Direction: Go through the listing beneath this task and return every line that carries the string "under".

Collected material:
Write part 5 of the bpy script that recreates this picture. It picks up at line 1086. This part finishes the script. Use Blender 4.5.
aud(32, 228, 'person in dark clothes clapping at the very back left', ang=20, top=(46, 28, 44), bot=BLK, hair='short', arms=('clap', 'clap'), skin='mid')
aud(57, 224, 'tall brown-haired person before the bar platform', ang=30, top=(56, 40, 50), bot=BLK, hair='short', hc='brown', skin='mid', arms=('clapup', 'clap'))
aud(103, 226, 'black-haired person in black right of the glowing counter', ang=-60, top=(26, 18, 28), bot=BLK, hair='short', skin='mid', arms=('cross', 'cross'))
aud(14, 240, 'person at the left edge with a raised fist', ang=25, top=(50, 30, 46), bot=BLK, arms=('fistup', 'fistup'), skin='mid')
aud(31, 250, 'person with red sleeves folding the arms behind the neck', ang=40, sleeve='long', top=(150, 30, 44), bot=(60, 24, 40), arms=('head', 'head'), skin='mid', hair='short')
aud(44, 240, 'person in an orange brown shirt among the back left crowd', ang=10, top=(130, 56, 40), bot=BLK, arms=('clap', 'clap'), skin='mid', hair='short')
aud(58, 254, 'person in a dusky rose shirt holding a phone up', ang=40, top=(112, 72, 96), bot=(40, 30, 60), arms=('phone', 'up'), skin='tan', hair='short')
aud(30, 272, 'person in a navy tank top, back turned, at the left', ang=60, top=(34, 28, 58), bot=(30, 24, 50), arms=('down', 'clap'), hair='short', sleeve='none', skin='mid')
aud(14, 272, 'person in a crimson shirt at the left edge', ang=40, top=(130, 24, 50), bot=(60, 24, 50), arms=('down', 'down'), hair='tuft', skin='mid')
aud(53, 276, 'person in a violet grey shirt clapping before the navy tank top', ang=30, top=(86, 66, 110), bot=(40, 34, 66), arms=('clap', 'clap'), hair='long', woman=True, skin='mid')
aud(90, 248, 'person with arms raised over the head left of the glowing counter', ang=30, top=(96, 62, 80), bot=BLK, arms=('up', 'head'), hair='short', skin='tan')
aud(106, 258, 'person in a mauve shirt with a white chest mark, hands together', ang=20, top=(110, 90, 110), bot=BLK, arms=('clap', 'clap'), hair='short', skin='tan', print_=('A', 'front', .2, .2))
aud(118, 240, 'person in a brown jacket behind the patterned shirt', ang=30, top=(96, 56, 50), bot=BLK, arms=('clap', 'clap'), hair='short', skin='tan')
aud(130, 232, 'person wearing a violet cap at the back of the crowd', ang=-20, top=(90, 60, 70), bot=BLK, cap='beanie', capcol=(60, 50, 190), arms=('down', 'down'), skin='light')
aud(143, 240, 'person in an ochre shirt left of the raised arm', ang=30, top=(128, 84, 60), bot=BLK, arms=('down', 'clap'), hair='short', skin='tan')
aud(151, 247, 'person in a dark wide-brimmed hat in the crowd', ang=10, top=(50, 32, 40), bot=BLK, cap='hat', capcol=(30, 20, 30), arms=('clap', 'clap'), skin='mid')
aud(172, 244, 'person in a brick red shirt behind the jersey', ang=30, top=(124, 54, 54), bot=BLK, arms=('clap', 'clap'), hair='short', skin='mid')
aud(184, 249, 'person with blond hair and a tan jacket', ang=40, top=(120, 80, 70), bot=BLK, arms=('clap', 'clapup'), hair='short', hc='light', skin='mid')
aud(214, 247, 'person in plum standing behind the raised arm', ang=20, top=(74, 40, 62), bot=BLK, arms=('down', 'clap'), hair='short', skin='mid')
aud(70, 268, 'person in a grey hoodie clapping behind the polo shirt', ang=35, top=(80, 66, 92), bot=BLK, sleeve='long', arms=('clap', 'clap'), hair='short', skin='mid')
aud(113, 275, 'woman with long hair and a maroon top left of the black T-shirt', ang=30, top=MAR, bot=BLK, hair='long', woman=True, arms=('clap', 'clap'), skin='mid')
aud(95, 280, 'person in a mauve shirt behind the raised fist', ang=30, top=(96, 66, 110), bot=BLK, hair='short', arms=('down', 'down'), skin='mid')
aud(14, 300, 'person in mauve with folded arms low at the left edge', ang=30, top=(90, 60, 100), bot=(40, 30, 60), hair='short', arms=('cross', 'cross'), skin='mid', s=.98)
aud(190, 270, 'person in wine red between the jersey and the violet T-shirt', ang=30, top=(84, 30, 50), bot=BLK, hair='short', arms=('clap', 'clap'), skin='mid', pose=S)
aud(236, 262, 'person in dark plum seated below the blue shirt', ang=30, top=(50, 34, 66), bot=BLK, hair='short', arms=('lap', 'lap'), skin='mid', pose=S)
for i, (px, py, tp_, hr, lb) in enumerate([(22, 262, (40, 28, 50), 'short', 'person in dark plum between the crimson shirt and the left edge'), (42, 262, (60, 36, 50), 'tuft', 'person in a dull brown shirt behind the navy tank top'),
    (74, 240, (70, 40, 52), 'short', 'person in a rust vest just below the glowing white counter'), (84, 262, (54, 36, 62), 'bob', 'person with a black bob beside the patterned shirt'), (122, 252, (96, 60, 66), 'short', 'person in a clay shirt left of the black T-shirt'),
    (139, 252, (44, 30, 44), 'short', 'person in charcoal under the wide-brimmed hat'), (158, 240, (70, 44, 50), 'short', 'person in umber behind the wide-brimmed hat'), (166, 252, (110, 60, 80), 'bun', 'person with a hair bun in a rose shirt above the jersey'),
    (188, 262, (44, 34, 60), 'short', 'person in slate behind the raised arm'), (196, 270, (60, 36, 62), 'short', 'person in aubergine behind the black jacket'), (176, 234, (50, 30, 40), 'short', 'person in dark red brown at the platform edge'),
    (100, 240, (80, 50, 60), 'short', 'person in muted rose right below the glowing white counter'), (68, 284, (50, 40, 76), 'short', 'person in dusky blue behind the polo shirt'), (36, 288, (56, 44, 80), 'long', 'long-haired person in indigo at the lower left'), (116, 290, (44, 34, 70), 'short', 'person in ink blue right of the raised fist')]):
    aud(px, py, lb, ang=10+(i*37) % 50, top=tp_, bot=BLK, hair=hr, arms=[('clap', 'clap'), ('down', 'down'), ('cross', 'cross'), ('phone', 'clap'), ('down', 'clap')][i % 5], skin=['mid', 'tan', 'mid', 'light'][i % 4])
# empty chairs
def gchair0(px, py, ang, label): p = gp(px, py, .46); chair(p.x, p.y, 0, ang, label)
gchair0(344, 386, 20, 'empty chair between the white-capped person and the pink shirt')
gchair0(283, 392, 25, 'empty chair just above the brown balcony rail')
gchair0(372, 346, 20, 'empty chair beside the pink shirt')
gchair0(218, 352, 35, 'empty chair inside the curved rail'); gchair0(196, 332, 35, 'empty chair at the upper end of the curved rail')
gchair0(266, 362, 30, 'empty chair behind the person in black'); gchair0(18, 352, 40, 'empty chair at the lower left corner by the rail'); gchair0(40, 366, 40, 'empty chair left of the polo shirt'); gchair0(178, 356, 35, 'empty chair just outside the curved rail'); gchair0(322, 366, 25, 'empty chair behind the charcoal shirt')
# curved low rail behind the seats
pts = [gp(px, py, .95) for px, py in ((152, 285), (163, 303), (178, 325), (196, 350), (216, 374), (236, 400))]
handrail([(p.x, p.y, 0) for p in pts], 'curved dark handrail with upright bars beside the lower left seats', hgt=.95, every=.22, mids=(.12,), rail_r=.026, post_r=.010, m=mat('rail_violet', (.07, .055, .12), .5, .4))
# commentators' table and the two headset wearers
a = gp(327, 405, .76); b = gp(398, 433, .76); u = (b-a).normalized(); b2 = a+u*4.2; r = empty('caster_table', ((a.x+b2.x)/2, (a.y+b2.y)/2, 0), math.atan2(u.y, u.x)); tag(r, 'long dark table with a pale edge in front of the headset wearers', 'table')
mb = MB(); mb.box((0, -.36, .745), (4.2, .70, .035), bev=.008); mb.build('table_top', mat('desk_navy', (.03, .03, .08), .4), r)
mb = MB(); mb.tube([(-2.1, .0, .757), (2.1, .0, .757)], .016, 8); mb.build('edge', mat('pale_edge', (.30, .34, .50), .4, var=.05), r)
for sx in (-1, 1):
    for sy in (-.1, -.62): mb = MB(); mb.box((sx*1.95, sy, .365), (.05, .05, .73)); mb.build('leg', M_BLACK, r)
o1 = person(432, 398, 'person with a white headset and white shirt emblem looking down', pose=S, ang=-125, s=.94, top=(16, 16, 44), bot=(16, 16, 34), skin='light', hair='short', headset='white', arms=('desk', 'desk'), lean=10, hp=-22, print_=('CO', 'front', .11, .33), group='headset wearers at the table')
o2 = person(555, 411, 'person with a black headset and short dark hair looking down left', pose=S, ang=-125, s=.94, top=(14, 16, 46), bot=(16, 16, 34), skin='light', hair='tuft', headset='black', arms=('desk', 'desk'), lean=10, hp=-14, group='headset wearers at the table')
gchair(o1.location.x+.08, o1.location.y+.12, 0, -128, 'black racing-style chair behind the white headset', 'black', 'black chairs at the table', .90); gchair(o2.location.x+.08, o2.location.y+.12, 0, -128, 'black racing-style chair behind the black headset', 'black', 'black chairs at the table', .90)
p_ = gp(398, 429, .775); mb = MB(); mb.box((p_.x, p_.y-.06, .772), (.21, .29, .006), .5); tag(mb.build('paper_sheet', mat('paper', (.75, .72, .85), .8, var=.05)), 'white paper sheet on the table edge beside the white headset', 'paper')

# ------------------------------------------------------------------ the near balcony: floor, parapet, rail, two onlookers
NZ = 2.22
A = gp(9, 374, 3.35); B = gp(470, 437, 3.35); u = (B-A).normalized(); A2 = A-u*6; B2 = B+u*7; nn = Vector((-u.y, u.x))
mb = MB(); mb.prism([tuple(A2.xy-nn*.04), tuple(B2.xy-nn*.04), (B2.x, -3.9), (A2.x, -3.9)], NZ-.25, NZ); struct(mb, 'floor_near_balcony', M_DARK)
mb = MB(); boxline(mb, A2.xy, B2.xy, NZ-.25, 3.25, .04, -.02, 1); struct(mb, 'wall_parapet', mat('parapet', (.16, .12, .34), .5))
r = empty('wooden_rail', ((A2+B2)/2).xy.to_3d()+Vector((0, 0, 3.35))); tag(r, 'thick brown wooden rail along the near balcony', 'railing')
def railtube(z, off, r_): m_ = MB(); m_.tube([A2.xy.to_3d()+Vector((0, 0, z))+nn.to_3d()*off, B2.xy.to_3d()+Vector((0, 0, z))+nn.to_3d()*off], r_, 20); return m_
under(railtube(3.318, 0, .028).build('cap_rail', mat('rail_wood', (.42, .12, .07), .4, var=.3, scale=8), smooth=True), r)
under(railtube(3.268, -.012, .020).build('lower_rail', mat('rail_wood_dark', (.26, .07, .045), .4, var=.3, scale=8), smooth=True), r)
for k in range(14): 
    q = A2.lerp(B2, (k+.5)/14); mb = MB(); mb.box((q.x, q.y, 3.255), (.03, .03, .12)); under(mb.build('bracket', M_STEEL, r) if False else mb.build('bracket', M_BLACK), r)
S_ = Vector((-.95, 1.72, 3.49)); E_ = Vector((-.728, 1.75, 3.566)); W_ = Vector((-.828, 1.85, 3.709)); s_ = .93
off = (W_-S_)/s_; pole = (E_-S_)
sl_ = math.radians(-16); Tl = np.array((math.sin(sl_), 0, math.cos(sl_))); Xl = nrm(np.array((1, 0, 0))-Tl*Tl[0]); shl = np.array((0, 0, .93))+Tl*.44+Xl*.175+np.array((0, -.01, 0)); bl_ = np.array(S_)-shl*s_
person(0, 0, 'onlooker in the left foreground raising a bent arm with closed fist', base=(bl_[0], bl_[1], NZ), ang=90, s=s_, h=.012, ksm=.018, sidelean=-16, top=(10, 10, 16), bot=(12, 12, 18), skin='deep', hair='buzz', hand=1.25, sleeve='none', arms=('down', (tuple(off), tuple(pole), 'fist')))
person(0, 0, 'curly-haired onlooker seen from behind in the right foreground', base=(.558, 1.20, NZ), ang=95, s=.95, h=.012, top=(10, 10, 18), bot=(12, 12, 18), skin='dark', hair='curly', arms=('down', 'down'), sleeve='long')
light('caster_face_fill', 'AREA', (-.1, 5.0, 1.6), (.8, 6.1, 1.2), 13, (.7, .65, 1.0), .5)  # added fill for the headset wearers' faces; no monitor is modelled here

Result of the exercise:
    (139, 252, (44, 30, 44), 'short', 'person in charcoal under the wide-brimmed hat'), (158, 240, (70, 44, 50), 'short', 'person in umber behind the wide-brimmed hat'), (166, 252, (110, 60, 80), 'bun', 'person with a hair bun in a rose shirt above the jersey'),
under(railtube(3.318, 0, .028).build('cap_rail', mat('rail_wood', (.42, .12, .07), .4, var=.3, scale=8), smooth=True), r)
under(railtube(3.268, -.012, .020).build('lower_rail', mat('rail_wood_dark', (.26, .07, .045), .4, var=.3, scale=8), smooth=True), r)
    q = A2.lerp(B2, (k+.5)/14); mb = MB(); mb.box((q.x, q.y, 3.255), (.03, .03, .12)); under(mb.build('bracket', M_STEEL, r) if False else mb.build('bracket', M_BLACK), r)